What is being asked
Locate all lines in the data below that hold "picture" and show them.

Records for processing

□ □ □ □

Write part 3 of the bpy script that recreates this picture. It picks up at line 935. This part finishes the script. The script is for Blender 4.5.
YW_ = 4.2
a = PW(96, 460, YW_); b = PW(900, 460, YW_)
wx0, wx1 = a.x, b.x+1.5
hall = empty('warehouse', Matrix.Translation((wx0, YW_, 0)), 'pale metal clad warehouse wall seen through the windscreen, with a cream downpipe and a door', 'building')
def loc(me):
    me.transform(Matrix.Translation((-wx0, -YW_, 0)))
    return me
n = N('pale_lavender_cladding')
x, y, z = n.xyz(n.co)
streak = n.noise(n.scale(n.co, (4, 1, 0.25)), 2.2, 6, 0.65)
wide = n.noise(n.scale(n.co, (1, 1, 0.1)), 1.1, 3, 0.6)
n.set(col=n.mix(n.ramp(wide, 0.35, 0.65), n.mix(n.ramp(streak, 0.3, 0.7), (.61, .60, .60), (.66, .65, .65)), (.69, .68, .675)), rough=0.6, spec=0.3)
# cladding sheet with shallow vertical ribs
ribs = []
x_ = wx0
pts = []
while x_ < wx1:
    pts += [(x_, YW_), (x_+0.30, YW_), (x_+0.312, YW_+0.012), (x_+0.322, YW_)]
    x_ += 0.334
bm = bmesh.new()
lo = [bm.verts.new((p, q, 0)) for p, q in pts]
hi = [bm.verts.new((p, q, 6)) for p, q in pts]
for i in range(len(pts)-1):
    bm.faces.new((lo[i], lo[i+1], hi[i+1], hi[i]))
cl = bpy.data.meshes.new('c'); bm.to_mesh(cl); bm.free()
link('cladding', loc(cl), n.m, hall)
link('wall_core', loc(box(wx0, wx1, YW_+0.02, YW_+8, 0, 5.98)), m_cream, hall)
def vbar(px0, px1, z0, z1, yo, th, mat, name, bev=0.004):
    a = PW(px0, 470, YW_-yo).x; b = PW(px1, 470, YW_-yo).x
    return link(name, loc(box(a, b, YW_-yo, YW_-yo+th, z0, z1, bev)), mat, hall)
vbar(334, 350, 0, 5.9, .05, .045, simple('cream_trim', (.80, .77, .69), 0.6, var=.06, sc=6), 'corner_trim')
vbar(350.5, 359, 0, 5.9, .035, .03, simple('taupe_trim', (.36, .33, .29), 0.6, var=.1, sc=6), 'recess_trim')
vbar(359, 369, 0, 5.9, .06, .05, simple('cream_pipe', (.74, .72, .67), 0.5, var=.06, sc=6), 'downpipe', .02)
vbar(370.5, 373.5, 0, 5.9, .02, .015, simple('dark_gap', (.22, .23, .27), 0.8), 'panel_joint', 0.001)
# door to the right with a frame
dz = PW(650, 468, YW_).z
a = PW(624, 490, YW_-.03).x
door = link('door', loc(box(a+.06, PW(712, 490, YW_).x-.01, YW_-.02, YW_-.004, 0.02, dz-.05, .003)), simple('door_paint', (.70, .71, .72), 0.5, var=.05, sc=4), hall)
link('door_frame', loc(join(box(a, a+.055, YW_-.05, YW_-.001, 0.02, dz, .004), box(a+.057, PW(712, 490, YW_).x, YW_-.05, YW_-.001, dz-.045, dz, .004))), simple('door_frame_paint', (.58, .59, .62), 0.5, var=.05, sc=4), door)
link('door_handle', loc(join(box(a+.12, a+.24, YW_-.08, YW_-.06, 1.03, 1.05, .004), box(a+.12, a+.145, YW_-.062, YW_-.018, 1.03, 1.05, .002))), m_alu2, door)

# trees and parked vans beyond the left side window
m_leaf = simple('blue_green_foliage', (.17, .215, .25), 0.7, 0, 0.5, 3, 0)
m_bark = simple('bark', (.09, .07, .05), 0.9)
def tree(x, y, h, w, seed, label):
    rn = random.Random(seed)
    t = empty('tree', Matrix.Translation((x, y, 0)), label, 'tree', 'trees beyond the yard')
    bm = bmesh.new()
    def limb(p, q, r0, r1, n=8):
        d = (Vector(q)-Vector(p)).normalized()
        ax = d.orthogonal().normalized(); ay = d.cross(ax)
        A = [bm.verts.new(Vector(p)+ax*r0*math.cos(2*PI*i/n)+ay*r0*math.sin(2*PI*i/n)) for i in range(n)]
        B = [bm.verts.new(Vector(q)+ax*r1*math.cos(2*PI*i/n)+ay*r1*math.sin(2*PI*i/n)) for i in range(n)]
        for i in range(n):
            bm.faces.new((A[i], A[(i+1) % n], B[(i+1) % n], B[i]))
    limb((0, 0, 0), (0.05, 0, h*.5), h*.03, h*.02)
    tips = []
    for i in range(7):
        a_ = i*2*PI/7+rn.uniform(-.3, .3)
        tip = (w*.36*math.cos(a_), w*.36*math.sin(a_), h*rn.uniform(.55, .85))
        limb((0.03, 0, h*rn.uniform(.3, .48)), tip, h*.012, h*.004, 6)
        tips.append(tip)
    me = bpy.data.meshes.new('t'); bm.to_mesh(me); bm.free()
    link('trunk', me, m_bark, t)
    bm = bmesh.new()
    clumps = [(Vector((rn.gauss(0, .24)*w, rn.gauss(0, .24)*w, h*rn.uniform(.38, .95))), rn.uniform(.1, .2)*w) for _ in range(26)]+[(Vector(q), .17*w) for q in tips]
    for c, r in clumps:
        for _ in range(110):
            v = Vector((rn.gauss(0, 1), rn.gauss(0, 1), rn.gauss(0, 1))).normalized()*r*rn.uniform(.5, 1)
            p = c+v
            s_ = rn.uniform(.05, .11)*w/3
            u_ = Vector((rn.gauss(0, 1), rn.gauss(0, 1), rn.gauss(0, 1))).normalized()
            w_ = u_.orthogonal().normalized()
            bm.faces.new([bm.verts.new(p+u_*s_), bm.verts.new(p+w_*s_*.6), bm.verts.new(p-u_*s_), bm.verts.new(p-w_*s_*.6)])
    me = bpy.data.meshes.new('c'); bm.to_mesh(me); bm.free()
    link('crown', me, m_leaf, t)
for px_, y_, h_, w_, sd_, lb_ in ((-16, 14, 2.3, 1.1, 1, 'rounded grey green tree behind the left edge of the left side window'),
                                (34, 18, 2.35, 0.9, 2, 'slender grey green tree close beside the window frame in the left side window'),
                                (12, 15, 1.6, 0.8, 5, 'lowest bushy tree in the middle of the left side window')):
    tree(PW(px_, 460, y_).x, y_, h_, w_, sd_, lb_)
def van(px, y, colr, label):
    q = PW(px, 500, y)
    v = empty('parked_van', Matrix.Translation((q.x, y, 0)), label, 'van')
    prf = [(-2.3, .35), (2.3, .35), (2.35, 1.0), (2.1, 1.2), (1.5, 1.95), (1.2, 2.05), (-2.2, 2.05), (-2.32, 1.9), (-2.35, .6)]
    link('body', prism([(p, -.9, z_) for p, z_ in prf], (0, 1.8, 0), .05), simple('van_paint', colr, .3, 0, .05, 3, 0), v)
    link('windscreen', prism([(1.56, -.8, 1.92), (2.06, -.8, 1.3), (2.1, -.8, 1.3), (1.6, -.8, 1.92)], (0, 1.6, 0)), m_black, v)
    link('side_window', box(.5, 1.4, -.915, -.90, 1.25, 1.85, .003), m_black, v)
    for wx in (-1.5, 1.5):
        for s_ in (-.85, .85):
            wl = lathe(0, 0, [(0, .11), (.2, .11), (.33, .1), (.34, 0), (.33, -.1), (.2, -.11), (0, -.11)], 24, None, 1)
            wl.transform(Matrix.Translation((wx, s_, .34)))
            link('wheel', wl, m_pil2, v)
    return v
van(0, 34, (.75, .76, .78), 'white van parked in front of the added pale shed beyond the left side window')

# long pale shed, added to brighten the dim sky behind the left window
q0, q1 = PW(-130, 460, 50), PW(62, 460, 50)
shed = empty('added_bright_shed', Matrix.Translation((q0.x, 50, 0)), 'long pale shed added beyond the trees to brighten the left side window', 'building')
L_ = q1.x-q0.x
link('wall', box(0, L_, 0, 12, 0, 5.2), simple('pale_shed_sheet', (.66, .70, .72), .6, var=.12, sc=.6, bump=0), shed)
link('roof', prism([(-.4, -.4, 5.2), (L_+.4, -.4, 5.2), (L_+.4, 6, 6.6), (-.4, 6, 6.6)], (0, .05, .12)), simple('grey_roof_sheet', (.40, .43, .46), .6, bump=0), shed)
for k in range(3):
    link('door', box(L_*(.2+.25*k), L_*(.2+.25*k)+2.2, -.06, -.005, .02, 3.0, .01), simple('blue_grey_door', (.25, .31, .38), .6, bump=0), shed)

□ □ □ □

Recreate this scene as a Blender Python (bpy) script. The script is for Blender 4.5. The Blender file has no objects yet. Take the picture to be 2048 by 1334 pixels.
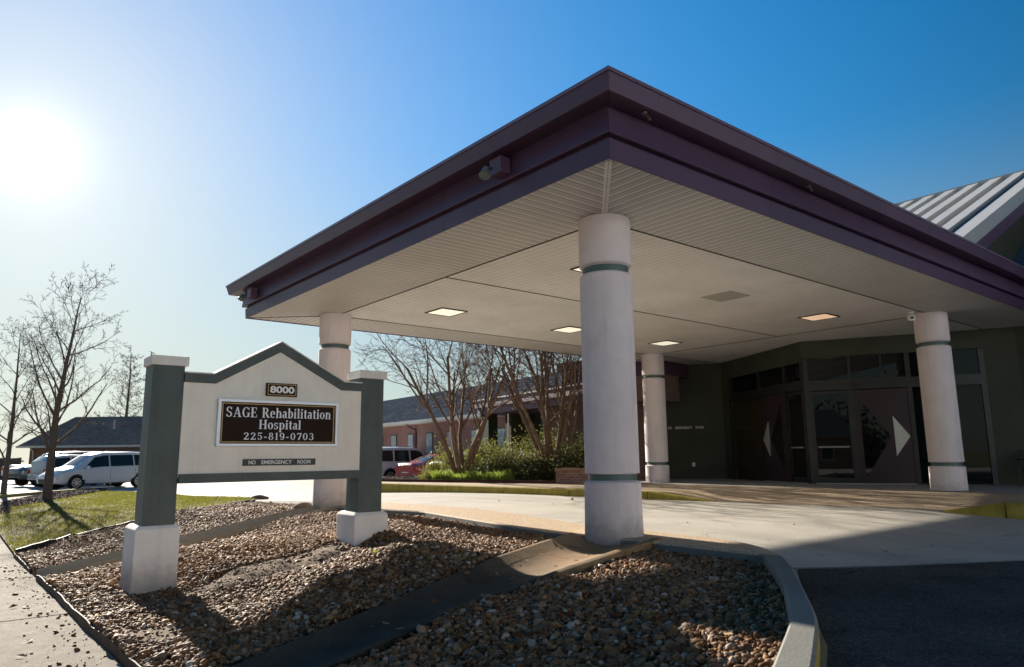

□ □ □ □

Written response
Write part 3 of the bpy script that recreates this picture. It picks up at line 935. This part finishes the script. The script is for Blender 4.5.
Recreate this scene as a Blender Python (bpy) script. The script is for Blender 4.5. The Blender file has no objects yet. Take the picture to be 2048 by 1334 pixels.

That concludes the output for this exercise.